Yes, he said yoga teacher.  So if you or your book club are looking for a special memoir to read, here you go.  When you turn the last page, you’ll have plenty to discuss, and you’ll want to go out an live your best life.  Nothing woe or depressing in sight.

 

Women In White Plaster

On Friday night we went to a reading at Gallery House, a co-op spot for artists.  (I’ll be reading there in January and was on a recognizance mission.)  The gallery is on a side street in downtown Palo Alto, a street lined with quaint little restaurants and wine bars and kitschy shops and a used bookstore.  The bookstore is, sadly and of course, going out of business.

We only stayed for the first 2 hours of the event — hard chairs and no moving air being cited — but we did hear a few fabulous readings.  Andrew Tilin led off with his new book.  As much as I didn’t think I had any interest in this topic, by the time he was finished I was sold.  It’s about doping in sports, yes.  But it’s also about trying to recapture youth in our youth-obsessed culture, and about what it means to be an aging man in today’s culture of Steroids and Viagra.  Perform perform perform.

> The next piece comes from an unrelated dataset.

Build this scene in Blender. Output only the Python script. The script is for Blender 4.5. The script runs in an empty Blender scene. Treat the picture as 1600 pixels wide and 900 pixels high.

The next 2 readers were women:  Thea Sullivan and Jacqueline Berger.  Poets.  One had published a few books and the other was, like me, published in a few good journals but with no book in hand.  Yet.  They read beautifully, and their poems were both funny and heartbreaking and real.  I could have listened to them twice as long —- and I rarely say that about a poetry reading, so you know they were particularly good.

And then there was the guest artist.  A photographer.  He set up 4 large framed photographs on easels behind him and, for the next many minutes, just about bored me to tears.  I felt for him, poor guy, having to following the brilliant raconteurs before him.  He opened with “the origin of photography” and I thought, Oh dear god, he’s only got 7 minutes to talk.  Sure enough, by the time he got to himself and his work — his beautiful work — his time had long been up.

But here’s the deal folks.  None of this mattered one whit.  I didn’t buy a single book at this reading, but guess what I did open my checkbook for?  The photographer had barely finished speaking when I leaned over to my husband and said, I have to have the photo on the far right.  I can’t explain it, but I know I have to have it.  And then I barreled my way through the crowd before anybody could beat me to it.

It’s not some grand panorama of nature.  It’s not of real people.  It’s not  fantastical in color or boldness.  It was taken in — are you ready? — a plaster factory.  Funny what grabs you.

Now this gorgeous photo graces the top of my bookshelf.  And you know what?  It looks like it belongs, like it’s always been there.

How To Dial A Rotary Phone

In an effort to fail at my promise to watch less TV, I spent this weekend watching episode after episode of Dallas.  The first season, 1978.  What a soap opera, what campiness, what bizarre safari shirts J.R. Ewing wore.

But a funny thing happened on my way to veg out.  What started out as mindless relaxation and nostalgia turned into one hell of a memory trigger.

Many of the how-to books we writers stock up on list exercises to help us recall the past:  listen to music from that era, examine old photos, read archived newspapers, describe the kitchen in your childhood home.  I grew up in houses where the TV was, literally, always on.  At home, I read my Nancy Drews under the drone of a loud TV.  I now realize I loved the library not only for it’s books, but for it’s silence.  TV programming even controlled our eating/sleeping habits:  lunch between The Young and The Restless and As The World Turns; supper following Walter Cronkite; bedtime after Dallas on a Friday night.

As lowbrow and un-artist-like as it sounds, TV is often one of my best writing prompts.  This weekend, spending time with Sue Ellen and Digger Barnes and Miss Ellie turned into some unexpectedly fine research.  Oh, those 1970’s bell-bottoms and polyester suits.  The T-topped Corvettes and bright yellow patio furniture.  Women, soft and feminine, in their slacks and blouses, so removed frm today’s hard-bodies and breast implants.  Remember when you had to look up numbers and dial phones (how slow and deliberate this act was)?

What are some of your favorite writing prompts?